Ces derniers mois, les grands dirigeants avaient pourtant affiché un certain optimisme. Bien que la guerre en Ukraine complique le business, ils s'attendaient quand même à une dynamique de reprise.

Un contexte social qui inquiète

Face à la grève qui dure depuis plus de trois semaines au sein des raffineries et dépôts français, tous craignent désormais une contagion sociale avec des dérapages. Sans compter que, depuis, la CGT a annoncé une journée de grève nationale mardi 18 octobre. Tous restent traumatisés par les Gilets jaunes, les violences, les destructions de commerces, des banques, les Champs-Elysées pris d'assaut...Les images désastreuses de la France à l'étranger, l'activité à l'arrêt, les touristes qui n'osent plus venir ne leur ont laissé que des mauvais souvenirs.

Sans compter, que ces mobilisations les obligent à se pencher sur la question de la revalorisation salariale dans leurs propres entreprises.
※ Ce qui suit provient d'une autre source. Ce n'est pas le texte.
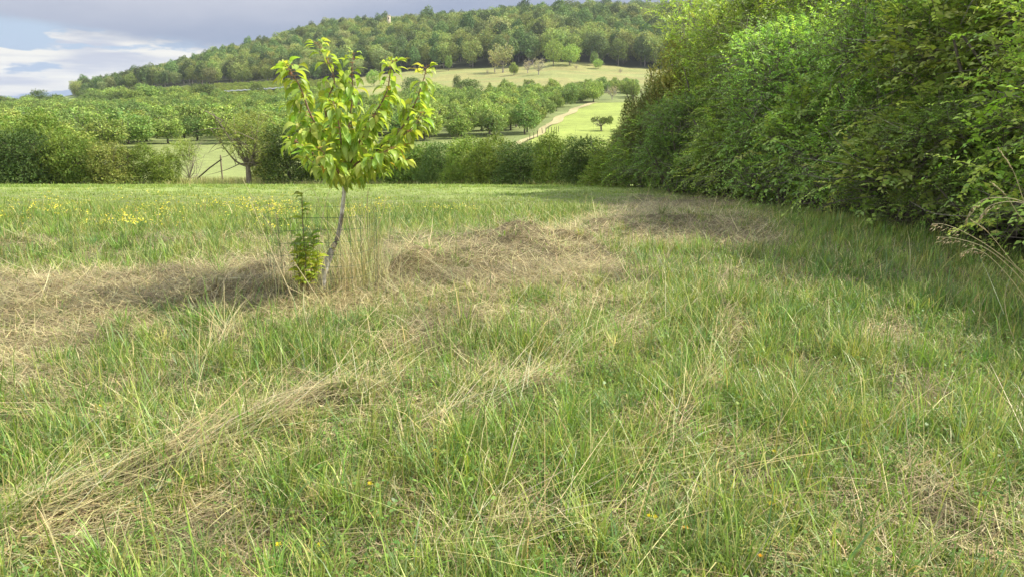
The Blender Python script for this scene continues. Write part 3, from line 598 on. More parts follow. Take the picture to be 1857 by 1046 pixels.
# right-hand hedge, bush after bush away from the camera
def right_hedge():
    G = 'bushes of the tall hedge beside the field'
    L = [('dogwood', 'shrub', 7.4, 1.2, 4.6, 4.0, 'broad leaved shrub of the tall hedge, out past the brome stalks nearest the viewer'),
         ('dogwood', 'shrub', 6.9, 4.6, 4.4, 3.6, 'dogwood like shrub with broad leaves right behind the tall brome stalks'),
         ('dogwood', 'shrub', 6.5, 7.3, 4.2, 3.4, 'broad leaved hedge shrub next along from the one behind the brome stalks'),
         ('plum', 'plum_tree', 6.9, 9.6, 5.2, 4.4, 'wild plum with bright drooping shoots reaching furthest out over the hay'),
         ('thorn', 'thorn_bush', 6.3, 11.9, 4.0, 3.2, 'dark thorny bush in the hollow behind the bright plum shoots'),
         ('plum', 'plum_tree', 6.9, 13.6, 5.6, 4.2, 'taller wild plum with pale leaf tips behind the dark hollow'),
         ('thorn', 'thorn_bush', 6.0, 15.6, 4.4, 3.4, 'twiggy green thorn bush in the middle of the long hedge'),
         ('hazel', 'fruit_tree', 7.0, 17.8, 6.6, 4.6, 'tallest tree of the hedge with yellowish leaves and dark bare limbs'),
         ('plum', 'plum_tree', 5.9, 19.0, 4.2, 3.6, 'fresh green wild plum low in front of the tallest hedge tree'),
         ('hazel', 'fruit_tree', 6.6, 22.3, 6.4, 4.4, 'yellowish green tree where the hedge begins to turn the corner'),
         ('thorn', 'thorn_bush', 5.0, 21.8, 3.2, 3.0, 'dense low thorn bush at the foot of the hedge corner'),
         ('dogwood', 'shrub', 4.9, 25.2, 2.9, 3.2, 'pale grey green bush at the hedge corner beside the hay'),
         ('hazel', 'fruit_tree', 9.6, 13.5, 6.6, 5, 'second row tree of the hedge seen through gaps above the dark hollow'),
         ('plum', 'plum_tree', 9.8, 8.0, 5.6, 5, 'second row wild plum filling the gaps above the broad leaved shrubs'),
         ('dogwood', 'shrub', 10, 3.5, 5.0, 5, 'second row shrub behind the brome stalks'),
         ('plum', 'plum_tree', 10, 19, 6.5, 5, 'second row wild plum behind the tallest hedge tree'),
         ('thorn', 'thorn_bush', 5.9, 9.0, 2.2, 2.4, 'low thorn bush under the bright plum shoots at the hedge foot'),
         ('dogwood', 'shrub', 7.9, -2.6, 4.8, 4.4, 'broad leaved shrub of the tall hedge beside where the viewer stands')]
    for i, (k, nm, x, y, H, W, lab) in enumerate(L):
        put(k, nm, x, y, H, W, (i * 2.39) % 6.28, lab, {'plum_tree': 'plum tree', 'thorn_bush': 'bush', 'shrub': 'shrub', 'fruit_tree': 'tree'}[nm], G)
    put('hazel', 'fruit_tree', 6.9, 26.0, 7.2, 4.6, 2.2, 'tall light green tree at the left shoulder of the big hedge', 'tree', G)
    put('plum', 'plum_tree', 7.3, 20.5, 7.2, 4.6, 4.1, 'tall wild plum closing the skyline of the hedge left of the dark bare limbs', 'plum tree', G)
    put('hazel', 'fruit_tree', 7.6, 26.5, 8.0, 5.4, 5.2, 'tall tree behind the left shoulder of the big hedge', 'tree', G)
    put_px('brown_tree', 'oak_tree', 1172, 25, 108, 90, 1, 'brownish dark oak standing at the hedge corner beside the light green field', 'tree')
    put_px('brown_tree', 'oak_tree', 1135, 29, 195, 60, 2.5, 'small brownish oak crown low at the left of the larger brown oak', 'tree')
    put_px('yellow_tree', 'yellow_tree', 1222, 25.5, 48, 105, 4, 'yellow green tree with upright tips above the hedge corner', 'tree')
right_hedge()

def field_hedge():
    G = 'bushes of the low hedge across the end of the meadow'
    rr = np.random.default_rng(5)
    specs = [(1120, 27, 250, 120, 'bush_a', 'light tipped bush right at the inner corner of the two hedges'), (1060, 29, 258, 100, 'bush_c', 'dark round bush of the low hedge below the lone flat topped tree'),
             (1010, 31, 245, 95, 'bush_a', 'bush of the low hedge below the row of dark posts'), (950, 33, 256, 105, 'bush_c', 'bush of the low hedge directly below the bend of the sandy track'),
             (895, 35, 250, 95, 'bush_a', 'mid green hedge bush left of the bush under the sandy track'), (845, 37, 243, 95, 'bush_a', 'reddish tipped bush rising above the low hedge'),
             (795, 39, 262, 90, 'bush_c', 'dark hedge bush just right of the young cherry crown'), (745, 41, 258, 95, 'bush_a', 'hedge bush seen beside the lower right leaves of the young cherry'),
             (690, 43, 262, 95, 'bush_b', 'hedge bush partly hidden behind the right side of the young cherry'), (635, 44, 255, 95, 'bush_c', 'hedge bush hidden behind the trunk of the young cherry'),
             (580, 45, 250, 95, 'bush_a', 'hedge bush behind the lower left leaves of the young cherry'), (520, 45, 238, 110, 'bush_c', 'big dark bush between the old fruit tree and the young cherry'),
             (480, 48, 262, 70, 'bush_d', 'light green bush touching the right side of the old fruit tree'),
             (292, 46, 272, 55, 'bush_b', 'bright leafy bush at the end of the left hedge beside the twiggy shrub'), (245, 46, 268, 80, 'bush_a', 'feathery hedge bush second from the gap with the leaning pole'),
             (195, 45, 262, 85, 'bush_d', 'greyish feathery bush in the middle of the left hedge'), (140, 45, 256, 85, 'bush_a', 'hedge bush with a reddish shoot at its foot'),
             (85, 45, 235, 90, 'bush_b', 'broad bright bush of the left hedge below the tall one'), (28, 44, 245, 100, 'bush_c', 'bush with dark shaded foot at the outer end of the left hedge'),
             (45, 50, 206, 112, 'bush_a', 'tallest bush of the left hedge rising above its neighbours'), (-30, 45, 215, 120, 'bush_b', 'outermost bush of the left hedge cut by the picture edge'),
             (-110, 45, 215, 120, 'bush_a', 'hedge bush beyond the picture edge on the left'), (120, 49, 256, 80, 'bush_b', 'bush in the second row of the left hedge')]
    for i, (px, Y, top, w, k, lab) in enumerate(specs):
        put_px(k, 'hedge_bush', px, Y, top - 4 + rr.uniform(-9, 7), w * rr.uniform(1.0, 1.3), rr.random() * 6, lab, 'bush', G)
    for i, (px, Y, top, w, k) in enumerate([(1090, 31, 268, 110, 'bush_a'), (980, 35, 262, 110, 'bush_c'), (870, 39, 262, 110, 'bush_b'), (770, 43, 264, 110, 'bush_b'), (1180, 29, 240, 130, 'bush_a'), (1240, 27, 210, 140, 'bush_c')]):
        put_px(k, 'hedge_bush', px, Y, top, w, rr.random() * 6, 'second row bush filling the low hedge from behind', 'bush', 'bushes filling the low hedge from behind')
    put_px('twiggy', 'twiggy_shrub', 335, 47, 243, 80, 0, 'sparse twiggy shrub with grey stems in the hedge gap', 'shrub')
    put_px('old_tree', 'old_fruit_tree', 440, 45, 192, 150, 0.8, 'old fruit tree with dark stout trunk and some bare limbs in the hedge gap', 'tree')
field_hedge()

def gap_poles():
    b = Buf(); a1 = np.array(at(357, 322, 47.5)); a2 = np.array(at(402, 289, 47.5)); x0, y0 = a1[0], a1[1]; o = empty('leaning_pole', a1); tag(o, 'dark pole leaning at a slant between the twiggy shrub and old tree', 'pole')
    tube(b, np.array([[0, 0, -.1], (a2 - a1) * .5, a2 - a1]), [.05, .045, .04], (.10, .08, .06), 8); b.obj('shaft', M_POST, o)
    a1 = np.array(at(403, 320, 48)); o = empty('wooden_post', a1); tag(o, 'upright wooden post beside the leaning pole in the hedge gap', 'post'); b = Buf(); tube(b, [[0, 0, -.3], [0, 0, .7], [.01, 0, 1.35]], [.05, .05, .045], (.20, .16, .11), 8); b.obj('shaft', M_POST, o)
    r = np.random.default_rng(3); me = None
    for k, (px, top) in enumerate([(984, 238), (990, 235), (995, 232), (1000, 236), (1004, 233), (1009, 234), (1013, 237), (975, 243), (968, 246), (961, 249)]):
        Y = 128 + k * .6 if k < 7 else 120 - (k - 7) * 3; x = at(px, top, Y)[0]; z = gzs(x, Y); H = max(1.1, at(px, top, Y)[2] - z)
        if me is None: b = Buf(); tube(b, [[0, 0, -.3], [0, 0, .5], [0, 0, 1]], [.05, .05, .045], (.07, .06, .05), 7); me = b.mesh('wooden_post', M_POST)
        o = bpy.data.objects.new('wooden_post', me); COL.objects.link(o); o.location = (x, Y, z); o.scale = (1, 1, H); o.rotation_euler = (r.normal(0, .04), r.normal(0, .05), 0)
        tag(o, 'dark wooden post in the close row beside the sandy track', 'post', 'posts beside the sandy track')
gap_poles()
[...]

Au-delà de l'ambiance sociale, tous anticipent une année 2023 très difficile marquée par des prix toujours à la hausse dans l'énergie, des difficultés persistantes d'approvisionnement des matières premières ainsi que par une grande incertitude quant à la croissance chinoise qui ne dépassera pas les 2%. Le pays ne pourra donc pas être la locomotive de la reprise, rôle qu'il a joué en 2008. De son côté, l'Europe apparaît très fragile.
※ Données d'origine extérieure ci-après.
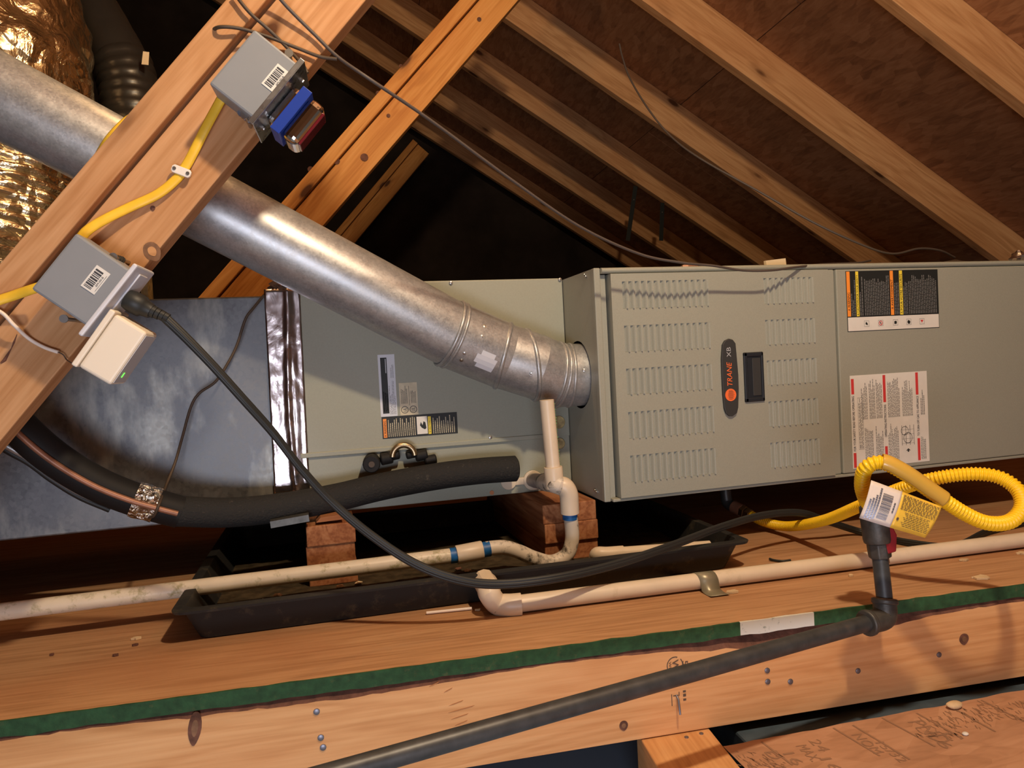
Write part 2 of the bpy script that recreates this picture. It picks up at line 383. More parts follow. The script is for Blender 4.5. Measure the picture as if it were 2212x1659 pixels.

Le soutien du gouvernement...Mais jusqu'à quand ?

Jusqu'à présent, l'exécutif était à leurs côtés. Mais ces dirigeants s'inquiètent de voir cette politique pro-business prendre fin. Car, à l'Assemblée nationale, à l'occasion de l'examen du budget qui se tient en ce moment, la tonalité change. Gabriel Attal, le ministre des comptes publics, a beau batailler pour garder le cap en faveur des entreprises, il n'est pas parvenu à imposer sa ligne. Des mesures comme la taxe visant à dissuader les grandes entreprises de distribuer des résultats exceptionnels sous forme de « super-dividendes » et le rétablissement dans sa version initiale de l'« exit tax », destinée à freiner l'exil fiscal des entrepreneurs, ont ainsi été adoptées dans l'hémicycle la semaine dernière. Des amendements qui sont, étonnement, venus d'une proposition du Modem et qui ont reçu des votes de la majorité Renaissance.

Le spectre des délocalisations revient

Aussi, dans ce contexte, un certain nombre de patrons réfléchissent non pas à relocaliser leur production, mais bien, de nouveau, à délocaliser. Sans le dire clairement lors du petit-déjeuner de la semaine dernière, beaucoup mènent actuellement des études pour installer des sites de production du côté du Maroc, du Brésil, ou encore des Etats Unis. La main-d'oeuvre y est moins chère, les mouvements sociaux jusqu'alors moins virulents et les matières premières moins coûteuses..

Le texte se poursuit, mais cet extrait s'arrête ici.